_Stored records_.

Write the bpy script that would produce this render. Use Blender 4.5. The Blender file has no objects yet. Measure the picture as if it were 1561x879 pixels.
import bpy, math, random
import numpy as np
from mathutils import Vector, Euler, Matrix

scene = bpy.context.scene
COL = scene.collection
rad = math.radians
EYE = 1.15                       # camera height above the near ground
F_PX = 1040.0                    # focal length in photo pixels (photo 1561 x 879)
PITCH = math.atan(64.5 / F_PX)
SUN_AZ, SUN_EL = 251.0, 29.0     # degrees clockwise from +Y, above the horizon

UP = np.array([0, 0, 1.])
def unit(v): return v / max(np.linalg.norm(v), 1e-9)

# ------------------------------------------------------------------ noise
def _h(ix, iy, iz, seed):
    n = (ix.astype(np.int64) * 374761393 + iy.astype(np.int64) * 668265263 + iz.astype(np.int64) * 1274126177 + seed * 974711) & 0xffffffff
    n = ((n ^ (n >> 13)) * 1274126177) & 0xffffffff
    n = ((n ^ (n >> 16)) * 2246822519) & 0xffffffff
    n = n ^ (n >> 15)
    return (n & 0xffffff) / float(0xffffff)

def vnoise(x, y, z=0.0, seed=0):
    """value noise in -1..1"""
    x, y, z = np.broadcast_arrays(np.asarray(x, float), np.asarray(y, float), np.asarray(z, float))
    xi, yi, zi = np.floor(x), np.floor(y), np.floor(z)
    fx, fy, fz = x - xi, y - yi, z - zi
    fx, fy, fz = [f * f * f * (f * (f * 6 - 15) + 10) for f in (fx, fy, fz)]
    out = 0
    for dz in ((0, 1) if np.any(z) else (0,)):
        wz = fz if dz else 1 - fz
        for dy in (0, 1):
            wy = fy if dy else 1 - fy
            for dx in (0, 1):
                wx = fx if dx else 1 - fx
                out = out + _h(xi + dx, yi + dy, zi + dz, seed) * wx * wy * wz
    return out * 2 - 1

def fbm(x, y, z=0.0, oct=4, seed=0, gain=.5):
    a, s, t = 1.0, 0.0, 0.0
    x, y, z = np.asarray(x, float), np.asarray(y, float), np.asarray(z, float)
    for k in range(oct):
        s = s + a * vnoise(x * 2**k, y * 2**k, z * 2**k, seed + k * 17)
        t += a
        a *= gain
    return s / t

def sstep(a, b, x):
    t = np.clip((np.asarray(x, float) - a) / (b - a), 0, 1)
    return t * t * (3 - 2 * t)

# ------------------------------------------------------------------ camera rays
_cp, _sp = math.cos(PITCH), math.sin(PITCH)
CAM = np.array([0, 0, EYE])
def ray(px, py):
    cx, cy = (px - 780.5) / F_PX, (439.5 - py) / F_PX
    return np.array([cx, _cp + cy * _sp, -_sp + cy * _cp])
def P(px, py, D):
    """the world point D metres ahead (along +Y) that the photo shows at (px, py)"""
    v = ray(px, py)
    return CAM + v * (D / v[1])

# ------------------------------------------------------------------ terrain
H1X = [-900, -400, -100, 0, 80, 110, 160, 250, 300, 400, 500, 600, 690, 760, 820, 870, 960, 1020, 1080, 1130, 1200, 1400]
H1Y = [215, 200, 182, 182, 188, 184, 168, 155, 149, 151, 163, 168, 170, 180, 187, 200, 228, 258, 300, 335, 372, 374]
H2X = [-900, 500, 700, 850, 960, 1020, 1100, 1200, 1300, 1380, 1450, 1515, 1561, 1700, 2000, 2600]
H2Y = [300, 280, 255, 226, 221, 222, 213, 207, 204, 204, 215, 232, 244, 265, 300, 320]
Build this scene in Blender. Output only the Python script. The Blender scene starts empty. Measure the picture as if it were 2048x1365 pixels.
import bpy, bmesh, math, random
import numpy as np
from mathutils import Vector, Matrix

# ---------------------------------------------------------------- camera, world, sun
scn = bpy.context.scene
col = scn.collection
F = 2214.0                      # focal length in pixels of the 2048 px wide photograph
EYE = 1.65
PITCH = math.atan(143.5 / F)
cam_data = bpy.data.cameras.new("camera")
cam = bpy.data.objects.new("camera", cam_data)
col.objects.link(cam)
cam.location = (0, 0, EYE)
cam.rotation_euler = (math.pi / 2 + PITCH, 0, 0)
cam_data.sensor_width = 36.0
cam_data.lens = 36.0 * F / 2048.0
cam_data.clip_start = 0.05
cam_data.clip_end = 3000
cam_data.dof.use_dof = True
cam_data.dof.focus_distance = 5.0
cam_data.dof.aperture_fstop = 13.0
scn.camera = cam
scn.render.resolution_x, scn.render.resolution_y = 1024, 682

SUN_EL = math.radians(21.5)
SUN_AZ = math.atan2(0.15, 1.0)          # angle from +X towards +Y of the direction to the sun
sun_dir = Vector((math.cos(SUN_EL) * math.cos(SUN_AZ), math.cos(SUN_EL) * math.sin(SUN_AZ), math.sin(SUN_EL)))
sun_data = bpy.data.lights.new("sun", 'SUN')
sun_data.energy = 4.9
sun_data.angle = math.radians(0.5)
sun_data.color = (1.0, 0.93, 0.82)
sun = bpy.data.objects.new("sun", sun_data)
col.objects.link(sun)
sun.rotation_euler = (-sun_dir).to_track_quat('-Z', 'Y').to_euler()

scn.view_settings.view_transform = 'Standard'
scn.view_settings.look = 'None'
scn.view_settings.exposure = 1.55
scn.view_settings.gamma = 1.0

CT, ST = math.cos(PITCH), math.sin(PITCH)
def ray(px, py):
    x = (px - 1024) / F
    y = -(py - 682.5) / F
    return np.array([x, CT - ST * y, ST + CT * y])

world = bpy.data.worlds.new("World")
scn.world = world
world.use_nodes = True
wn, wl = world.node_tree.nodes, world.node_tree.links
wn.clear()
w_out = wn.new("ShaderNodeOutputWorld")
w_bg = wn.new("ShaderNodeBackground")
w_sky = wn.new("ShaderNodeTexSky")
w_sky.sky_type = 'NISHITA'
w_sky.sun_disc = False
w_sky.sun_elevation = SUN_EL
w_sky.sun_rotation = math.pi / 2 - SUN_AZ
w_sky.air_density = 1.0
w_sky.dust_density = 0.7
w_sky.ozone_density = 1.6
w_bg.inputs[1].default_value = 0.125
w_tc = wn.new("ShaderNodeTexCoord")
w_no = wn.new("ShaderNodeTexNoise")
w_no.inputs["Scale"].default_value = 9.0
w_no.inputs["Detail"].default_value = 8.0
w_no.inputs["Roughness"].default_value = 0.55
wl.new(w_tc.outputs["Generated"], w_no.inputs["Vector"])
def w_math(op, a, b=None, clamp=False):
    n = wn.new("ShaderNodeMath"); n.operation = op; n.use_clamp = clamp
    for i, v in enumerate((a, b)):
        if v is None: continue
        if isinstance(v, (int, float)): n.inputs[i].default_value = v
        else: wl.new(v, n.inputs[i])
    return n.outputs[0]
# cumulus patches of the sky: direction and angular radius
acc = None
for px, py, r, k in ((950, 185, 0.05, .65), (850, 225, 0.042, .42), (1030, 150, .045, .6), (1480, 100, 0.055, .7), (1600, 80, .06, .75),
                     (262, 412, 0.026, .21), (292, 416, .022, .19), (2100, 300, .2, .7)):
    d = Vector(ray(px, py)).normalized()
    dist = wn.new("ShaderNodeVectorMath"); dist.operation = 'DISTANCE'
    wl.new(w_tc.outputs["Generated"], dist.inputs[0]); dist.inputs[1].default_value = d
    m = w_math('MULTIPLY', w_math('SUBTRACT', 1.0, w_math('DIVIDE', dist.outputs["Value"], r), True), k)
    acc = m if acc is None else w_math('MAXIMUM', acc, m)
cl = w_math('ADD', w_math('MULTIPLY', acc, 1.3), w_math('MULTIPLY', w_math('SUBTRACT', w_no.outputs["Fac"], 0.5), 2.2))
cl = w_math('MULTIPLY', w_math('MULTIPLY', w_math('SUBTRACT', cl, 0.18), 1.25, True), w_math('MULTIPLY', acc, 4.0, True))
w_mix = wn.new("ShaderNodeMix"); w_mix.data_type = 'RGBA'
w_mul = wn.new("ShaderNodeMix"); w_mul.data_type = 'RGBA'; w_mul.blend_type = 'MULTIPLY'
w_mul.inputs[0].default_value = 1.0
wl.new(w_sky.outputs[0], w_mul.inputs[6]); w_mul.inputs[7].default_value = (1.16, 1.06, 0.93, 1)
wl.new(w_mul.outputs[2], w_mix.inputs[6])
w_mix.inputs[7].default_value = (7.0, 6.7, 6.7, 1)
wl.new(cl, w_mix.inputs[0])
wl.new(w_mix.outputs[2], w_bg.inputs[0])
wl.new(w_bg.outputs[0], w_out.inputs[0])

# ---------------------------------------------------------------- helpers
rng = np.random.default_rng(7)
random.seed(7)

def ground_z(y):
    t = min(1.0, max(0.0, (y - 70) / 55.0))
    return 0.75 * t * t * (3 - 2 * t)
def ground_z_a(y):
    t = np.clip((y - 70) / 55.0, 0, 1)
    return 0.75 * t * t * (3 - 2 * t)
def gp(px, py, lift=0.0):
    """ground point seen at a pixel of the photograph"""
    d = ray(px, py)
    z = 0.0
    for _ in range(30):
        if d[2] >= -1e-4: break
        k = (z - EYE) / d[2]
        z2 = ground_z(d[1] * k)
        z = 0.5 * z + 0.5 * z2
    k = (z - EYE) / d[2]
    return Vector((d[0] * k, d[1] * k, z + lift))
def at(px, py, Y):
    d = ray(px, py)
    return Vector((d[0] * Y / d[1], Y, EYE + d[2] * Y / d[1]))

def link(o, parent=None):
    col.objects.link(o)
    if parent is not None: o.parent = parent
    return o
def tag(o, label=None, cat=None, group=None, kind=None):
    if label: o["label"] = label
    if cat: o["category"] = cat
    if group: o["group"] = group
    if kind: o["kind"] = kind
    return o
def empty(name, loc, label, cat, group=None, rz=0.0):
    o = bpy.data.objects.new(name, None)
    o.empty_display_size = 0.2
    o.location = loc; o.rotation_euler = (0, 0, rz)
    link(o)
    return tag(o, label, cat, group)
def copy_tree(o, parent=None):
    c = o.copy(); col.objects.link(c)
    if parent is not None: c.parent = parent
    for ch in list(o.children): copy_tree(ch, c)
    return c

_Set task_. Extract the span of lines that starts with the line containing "Build this scene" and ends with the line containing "from mathutils import Vector, Matrix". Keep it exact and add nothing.

_Response to this task_.
Build this scene in Blender. Output only the Python script. The Blender scene starts empty. Measure the picture as if it were 2048x1365 pixels.
import bpy, bmesh, math, random
import numpy as np
from mathutils import Vector, Matrix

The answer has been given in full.